David Cowan, director-U.S. media and programming for Procter & Gamble Co., said he is concerned acquisitions have left 80% of P&G's business at what will soon be a merged Publicis-Bcom3 Group. Mr. Cowan said, as a marketer, he is worried about fewer choices with so few controlling so much of the ad business.

"We have acknowledged that's a concern," he said.

Referring to the media behemoths produced via acquisitions, he said: "On the supplier side, AOL Time Warner is proving to a lot of people it's difficult to realize the synergies of size."

An AOL Time Warner spokeswoman said, "Since the merger, we've begun to capitalize on synergies both internally and with our advertisers, and we'll continue to do so."

CONFLICTS

Consolidation on the media agency side is a thorny issue because marketers can realize discounts if agencies handle more volume. On the flip side, Mr. Cowan said, the trend brings potentially troublesome client -a point refuted by Bill Cella, chairman of Interpublic Group of Cos.' Magna Global USA, and Steve Grubbs, CEO of Omnicom Group's PHD North America.

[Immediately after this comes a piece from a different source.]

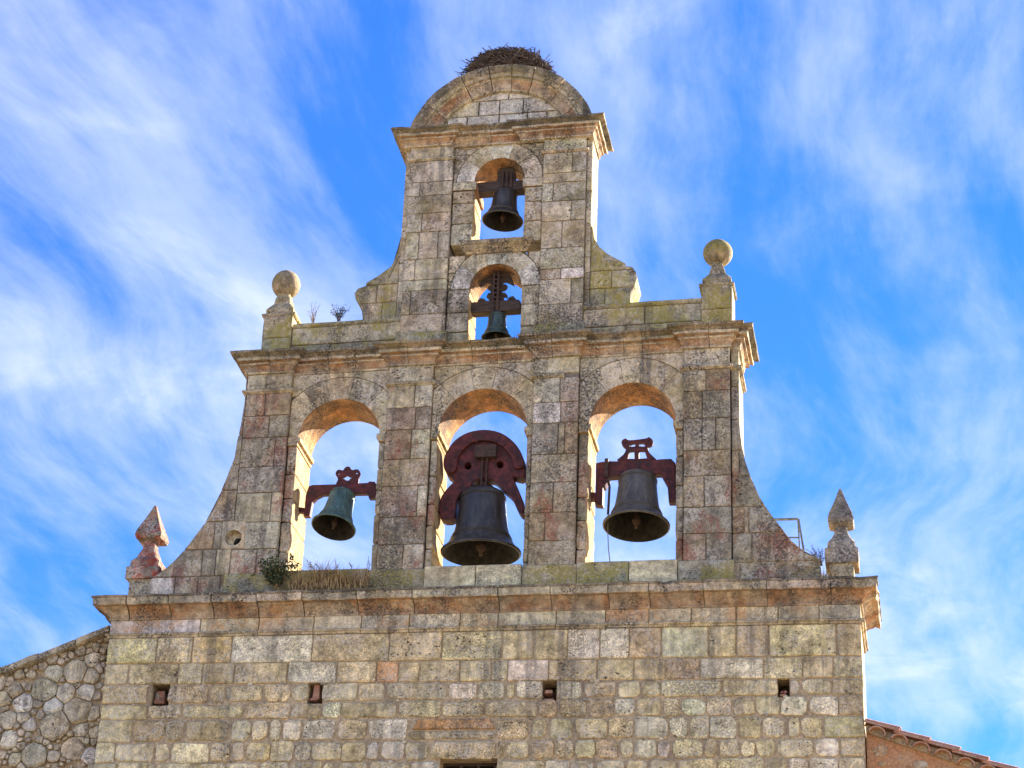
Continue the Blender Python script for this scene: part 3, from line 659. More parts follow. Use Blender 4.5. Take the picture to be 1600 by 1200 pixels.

"There's no betrayal of confidential information," Mr. Grubbs said. Mr. Cella added: "There's a lot of confidentiality in agencies. Walls exist."

Magna was set up as a price negotiator for Interpublic clients from a range of shops, but is not involved in planning or providing clients with more favorable opportunities than others. "We're Switzerland," Mr. Cella said.

Magna does have a unit, however, that is involved in developing advertiser-friendly content. Last week, it was announced Magna and TNT will co-develop movies for the cable network and with Magna client Johnson & Johnson as the title sponsor.